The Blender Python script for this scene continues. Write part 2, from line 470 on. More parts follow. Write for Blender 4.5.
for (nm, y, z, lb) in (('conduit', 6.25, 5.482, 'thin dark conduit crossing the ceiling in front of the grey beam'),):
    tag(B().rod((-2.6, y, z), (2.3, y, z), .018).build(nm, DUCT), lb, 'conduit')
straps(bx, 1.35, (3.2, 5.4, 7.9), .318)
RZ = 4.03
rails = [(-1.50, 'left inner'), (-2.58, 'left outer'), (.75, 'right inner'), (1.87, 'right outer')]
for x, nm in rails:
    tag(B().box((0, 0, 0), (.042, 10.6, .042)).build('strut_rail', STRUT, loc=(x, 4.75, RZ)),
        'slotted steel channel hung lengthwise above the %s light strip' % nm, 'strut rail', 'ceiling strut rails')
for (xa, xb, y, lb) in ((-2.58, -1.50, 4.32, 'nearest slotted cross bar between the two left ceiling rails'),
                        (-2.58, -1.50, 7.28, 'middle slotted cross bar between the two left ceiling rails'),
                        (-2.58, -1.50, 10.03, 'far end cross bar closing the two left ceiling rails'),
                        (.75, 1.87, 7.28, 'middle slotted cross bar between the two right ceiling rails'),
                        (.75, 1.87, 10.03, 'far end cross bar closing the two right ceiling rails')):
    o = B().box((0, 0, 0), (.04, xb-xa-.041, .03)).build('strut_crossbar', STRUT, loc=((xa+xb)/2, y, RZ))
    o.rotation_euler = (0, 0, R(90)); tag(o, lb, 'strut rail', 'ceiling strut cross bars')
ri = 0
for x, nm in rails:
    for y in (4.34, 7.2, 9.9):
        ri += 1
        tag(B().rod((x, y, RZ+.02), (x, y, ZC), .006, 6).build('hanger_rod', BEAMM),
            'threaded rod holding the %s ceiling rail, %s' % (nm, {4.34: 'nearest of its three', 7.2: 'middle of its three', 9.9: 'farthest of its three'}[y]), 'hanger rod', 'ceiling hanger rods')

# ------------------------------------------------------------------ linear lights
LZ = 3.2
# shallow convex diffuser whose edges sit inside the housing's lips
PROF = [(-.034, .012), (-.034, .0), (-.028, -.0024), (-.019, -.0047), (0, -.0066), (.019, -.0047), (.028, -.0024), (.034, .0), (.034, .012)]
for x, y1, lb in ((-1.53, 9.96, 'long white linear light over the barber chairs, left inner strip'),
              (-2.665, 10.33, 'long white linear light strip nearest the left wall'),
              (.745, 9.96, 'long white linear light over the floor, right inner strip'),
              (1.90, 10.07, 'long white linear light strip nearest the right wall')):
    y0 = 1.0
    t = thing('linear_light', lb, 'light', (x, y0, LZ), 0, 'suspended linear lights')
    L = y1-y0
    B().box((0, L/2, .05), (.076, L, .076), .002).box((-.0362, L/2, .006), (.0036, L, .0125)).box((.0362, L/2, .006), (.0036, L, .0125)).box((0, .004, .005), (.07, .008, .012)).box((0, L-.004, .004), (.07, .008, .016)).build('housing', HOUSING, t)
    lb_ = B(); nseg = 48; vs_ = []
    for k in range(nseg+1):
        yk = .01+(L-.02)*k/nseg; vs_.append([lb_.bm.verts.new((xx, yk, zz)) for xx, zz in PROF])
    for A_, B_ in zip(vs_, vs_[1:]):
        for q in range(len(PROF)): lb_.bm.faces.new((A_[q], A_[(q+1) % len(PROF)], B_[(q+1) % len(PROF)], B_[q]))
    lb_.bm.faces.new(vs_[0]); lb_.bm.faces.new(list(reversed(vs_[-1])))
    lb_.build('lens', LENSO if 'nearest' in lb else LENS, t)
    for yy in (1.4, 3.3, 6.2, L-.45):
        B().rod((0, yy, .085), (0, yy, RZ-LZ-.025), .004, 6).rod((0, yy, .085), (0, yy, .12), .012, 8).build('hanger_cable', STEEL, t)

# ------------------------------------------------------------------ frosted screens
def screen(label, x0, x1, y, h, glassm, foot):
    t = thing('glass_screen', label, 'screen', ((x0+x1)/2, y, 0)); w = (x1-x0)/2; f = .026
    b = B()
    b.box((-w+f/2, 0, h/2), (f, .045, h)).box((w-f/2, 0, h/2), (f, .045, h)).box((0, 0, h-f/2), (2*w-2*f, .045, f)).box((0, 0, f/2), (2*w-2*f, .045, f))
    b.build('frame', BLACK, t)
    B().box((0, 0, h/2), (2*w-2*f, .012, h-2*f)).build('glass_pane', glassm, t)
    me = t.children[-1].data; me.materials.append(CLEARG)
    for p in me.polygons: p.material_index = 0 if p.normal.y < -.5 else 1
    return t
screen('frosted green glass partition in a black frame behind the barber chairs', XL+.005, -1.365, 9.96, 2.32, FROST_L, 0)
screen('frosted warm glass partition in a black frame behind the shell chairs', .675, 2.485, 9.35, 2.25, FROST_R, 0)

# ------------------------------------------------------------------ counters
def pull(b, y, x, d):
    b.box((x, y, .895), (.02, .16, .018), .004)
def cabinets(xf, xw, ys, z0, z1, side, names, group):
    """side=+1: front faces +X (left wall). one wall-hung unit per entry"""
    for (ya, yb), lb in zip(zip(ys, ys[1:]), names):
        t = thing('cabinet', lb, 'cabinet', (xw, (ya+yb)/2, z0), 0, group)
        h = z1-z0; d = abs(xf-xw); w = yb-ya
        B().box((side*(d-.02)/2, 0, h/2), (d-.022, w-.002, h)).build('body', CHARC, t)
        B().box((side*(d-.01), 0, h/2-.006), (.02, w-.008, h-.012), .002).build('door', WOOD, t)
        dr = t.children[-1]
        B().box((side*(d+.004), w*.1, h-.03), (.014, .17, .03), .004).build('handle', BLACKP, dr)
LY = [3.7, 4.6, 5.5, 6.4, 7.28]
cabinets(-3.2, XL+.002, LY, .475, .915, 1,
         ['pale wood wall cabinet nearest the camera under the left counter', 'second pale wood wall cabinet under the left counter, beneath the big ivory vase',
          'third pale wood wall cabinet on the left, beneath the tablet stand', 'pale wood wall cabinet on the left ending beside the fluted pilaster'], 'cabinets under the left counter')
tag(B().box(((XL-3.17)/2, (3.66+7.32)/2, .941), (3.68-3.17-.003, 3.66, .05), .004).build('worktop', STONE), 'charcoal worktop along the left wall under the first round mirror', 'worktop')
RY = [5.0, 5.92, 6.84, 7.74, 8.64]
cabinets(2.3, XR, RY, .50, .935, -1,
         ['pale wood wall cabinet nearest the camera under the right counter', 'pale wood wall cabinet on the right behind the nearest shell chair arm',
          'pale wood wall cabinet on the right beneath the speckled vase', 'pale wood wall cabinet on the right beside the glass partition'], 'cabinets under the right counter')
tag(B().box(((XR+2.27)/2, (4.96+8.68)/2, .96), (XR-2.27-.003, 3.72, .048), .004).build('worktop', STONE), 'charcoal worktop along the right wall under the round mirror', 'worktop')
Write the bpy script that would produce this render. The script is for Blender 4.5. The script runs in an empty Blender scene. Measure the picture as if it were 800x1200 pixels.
----------
• EXERCISE REQUIREMENTS: Extract the listing in its entirety and repeat it exactly.

• RESPONSE:
The Blender Python script for this scene continues. Write part 2, from line 470 on. More parts follow. Write for Blender 4.5.
for (nm, y, z, lb) in (('conduit', 6.25, 5.482, 'thin dark conduit crossing the ceiling in front of the grey beam'),):
    tag(B().rod((-2.6, y, z), (2.3, y, z), .018).build(nm, DUCT), lb, 'conduit')
straps(bx, 1.35, (3.2, 5.4, 7.9), .318)
RZ = 4.03
rails = [(-1.50, 'left inner'), (-2.58, 'left outer'), (.75, 'right inner'), (1.87, 'right outer')]
for x, nm in rails:
    tag(B().box((0, 0, 0), (.042, 10.6, .042)).build('strut_rail', STRUT, loc=(x, 4.75, RZ)),
        'slotted steel channel hung lengthwise above the %s light strip' % nm, 'strut rail', 'ceiling strut rails')
for (xa, xb, y, lb) in ((-2.58, -1.50, 4.32, 'nearest slotted cross bar between the two left ceiling rails'),
                        (-2.58, -1.50, 7.28, 'middle slotted cross bar between the two left ceiling rails'),
                        (-2.58, -1.50, 10.03, 'far end cross bar closing the two left ceiling rails'),
                        (.75, 1.87, 7.28, 'middle slotted cross bar between the two right ceiling rails'),
                        (.75, 1.87, 10.03, 'far end cross bar closing the two right ceiling rails')):
    o = B().box((0, 0, 0), (.04, xb-xa-.041, .03)).build('strut_crossbar', STRUT, loc=((xa+xb)/2, y, RZ))
    o.rotation_euler = (0, 0, R(90)); tag(o, lb, 'strut rail', 'ceiling strut cross bars')
ri = 0
for x, nm in rails:
    for y in (4.34, 7.2, 9.9):
        ri += 1
        tag(B().rod((x, y, RZ+.02), (x, y, ZC), .006, 6).build('hanger_rod', BEAMM),
            'threaded rod holding the %s ceiling rail, %s' % (nm, {4.34: 'nearest of its three', 7.2: 'middle of its three', 9.9: 'farthest of its three'}[y]), 'hanger rod', 'ceiling hanger rods')

# ------------------------------------------------------------------ linear lights
LZ = 3.2
# shallow convex diffuser whose edges sit inside the housing's lips
PROF = [(-.034, .012), (-.034, .0), (-.028, -.0024), (-.019, -.0047), (0, -.0066), (.019, -.0047), (.028, -.0024), (.034, .0), (.034, .012)]
for x, y1, lb in ((-1.53, 9.96, 'long white linear light over the barber chairs, left inner strip'),
              (-2.665, 10.33, 'long white linear light strip nearest the left wall'),
              (.745, 9.96, 'long white linear light over the floor, right inner strip'),
              (1.90, 10.07, 'long white linear light strip nearest the right wall')):
    y0 = 1.0
    t = thing('linear_light', lb, 'light', (x, y0, LZ), 0, 'suspended linear lights')
    L = y1-y0
    B().box((0, L/2, .05), (.076, L, .076), .002).box((-.0362, L/2, .006), (.0036, L, .0125)).box((.0362, L/2, .006), (.0036, L, .0125)).box((0, .004, .005), (.07, .008, .012)).box((0, L-.004, .004), (.07, .008, .016)).build('housing', HOUSING, t)
    lb_ = B(); nseg = 48; vs_ = []
    for k in range(nseg+1):
        yk = .01+(L-.02)*k/nseg; vs_.append([lb_.bm.verts.new((xx, yk, zz)) for xx, zz in PROF])
    for A_, B_ in zip(vs_, vs_[1:]):
        for q in range(len(PROF)): lb_.bm.faces.new((A_[q], A_[(q+1) % len(PROF)], B_[(q+1) % len(PROF)], B_[q]))
    lb_.bm.faces.new(vs_[0]); lb_.bm.faces.new(list(reversed(vs_[-1])))
    lb_.build('lens', LENSO if 'nearest' in lb else LENS, t)
    for yy in (1.4, 3.3, 6.2, L-.45):
        B().rod((0, yy, .085), (0, yy, RZ-LZ-.025), .004, 6).rod((0, yy, .085), (0, yy, .12), .012, 8).build('hanger_cable', STEEL, t)

# ------------------------------------------------------------------ frosted screens
def screen(label, x0, x1, y, h, glassm, foot):
    t = thing('glass_screen', label, 'screen', ((x0+x1)/2, y, 0)); w = (x1-x0)/2; f = .026
    b = B()
    b.box((-w+f/2, 0, h/2), (f, .045, h)).box((w-f/2, 0, h/2), (f, .045, h)).box((0, 0, h-f/2), (2*w-2*f, .045, f)).box((0, 0, f/2), (2*w-2*f, .045, f))
    b.build('frame', BLACK, t)
    B().box((0, 0, h/2), (2*w-2*f, .012, h-2*f)).build('glass_pane', glassm, t)
    me = t.children[-1].data; me.materials.append(CLEARG)
    for p in me.polygons: p.material_index = 0 if p.normal.y < -.5 else 1
    return t
screen('frosted green glass partition in a black frame behind the barber chairs', XL+.005, -1.365, 9.96, 2.32, FROST_L, 0)
screen('frosted warm glass partition in a black frame behind the shell chairs', .675, 2.485, 9.35, 2.25, FROST_R, 0)

# ------------------------------------------------------------------ counters
def pull(b, y, x, d):
    b.box((x, y, .895), (.02, .16, .018), .004)
def cabinets(xf, xw, ys, z0, z1, side, names, group):
    """side=+1: front faces +X (left wall). one wall-hung unit per entry"""
    for (ya, yb), lb in zip(zip(ys, ys[1:]), names):
        t = thing('cabinet', lb, 'cabinet', (xw, (ya+yb)/2, z0), 0, group)
        h = z1-z0; d = abs(xf-xw); w = yb-ya
        B().box((side*(d-.02)/2, 0, h/2), (d-.022, w-.002, h)).build('body', CHARC, t)
        B().box((side*(d-.01), 0, h/2-.006), (.02, w-.008, h-.012), .002).build('door', WOOD, t)
        dr = t.children[-1]
        B().box((side*(d+.004), w*.1, h-.03), (.014, .17, .03), .004).build('handle', BLACKP, dr)
LY = [3.7, 4.6, 5.5, 6.4, 7.28]
cabinets(-3.2, XL+.002, LY, .475, .915, 1,
         ['pale wood wall cabinet nearest the camera under the left counter', 'second pale wood wall cabinet under the left counter, beneath the big ivory vase',
          'third pale wood wall cabinet on the left, beneath the tablet stand', 'pale wood wall cabinet on the left ending beside the fluted pilaster'], 'cabinets under the left counter')
tag(B().box(((XL-3.17)/2, (3.66+7.32)/2, .941), (3.68-3.17-.003, 3.66, .05), .004).build('worktop', STONE), 'charcoal worktop along the left wall under the first round mirror', 'worktop')
RY = [5.0, 5.92, 6.84, 7.74, 8.64]
cabinets(2.3, XR, RY, .50, .935, -1,
         ['pale wood wall cabinet nearest the camera under the right counter', 'pale wood wall cabinet on the right behind the nearest shell chair arm',
          'pale wood wall cabinet on the right beneath the speckled vase', 'pale wood wall cabinet on the right beside the glass partition'], 'cabinets under the right counter')
tag(B().box(((XR+2.27)/2, (4.96+8.68)/2, .96), (XR-2.27-.003, 3.72, .048), .004).build('worktop', STONE), 'charcoal worktop along the right wall under the round mirror', 'worktop')
Write the bpy script that would produce this render. The script is for Blender 4.5. The script runs in an empty Blender scene. Measure the picture as if it were 800x1200 pixels.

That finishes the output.